Avlanmak ve avcılık, en önemli besin maddelerinden birisi olan eti elde etmenin iki yolu avlanmak ve hayvan yetiştiriciliğidir ki ilki yerleşik ve hayvancılıkla meşgul yarı göçer toplumlarda evcil hayvanların avlanması hoş karşılanmamıştır.
ESKİ YUNAN’DA AVCILIK
Sözgelimi Odysseus’un arkadaşlarının kendilerine ait olmayan evcil hayvanları (kyklopların keçilerini avlayarak öldürmeleri ya da Helios’un sığırlarını kurban etmeleri) meşru olmayan yollardan elde etmeleri hoş görülmemiş ve tanrılarca cezalandırılmalarına sebep olmuştur.
Herakles ve Theseus gibi Yunan kahramanlarının olağanüstü güç ve cesaretlerine karşın usta avcı olmadıkları, iz süremeyip tuzak kuramadıkları anlaşılmaktadır. Bununla Sophokles’in tragedyasında olduğu gibi usta okçu ve avcı Philoktetes’in silahsız kalınca vahşi hayvanlara av olması örneği avcıyla avı arasındaki ilişkiyi tersine çevirmektedir.
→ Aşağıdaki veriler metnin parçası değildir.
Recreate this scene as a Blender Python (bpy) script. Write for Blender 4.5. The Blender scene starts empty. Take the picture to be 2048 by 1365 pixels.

Kalydon avı söylencesi Eski Yunan’da soylu gençlerin av becerilerini sergilediği mükemmel bir av örneği olmasının yanı sıra ava katılanların ortak değerlerini göstermektedir. Meleagros, domuzun postunu geleneğe uygun olarak katılanlar arasında paylaştırmaktansa âşık olduğu avcı kız Atalante’ye hediye edince tanrılarca cezalandırılmaktaydı.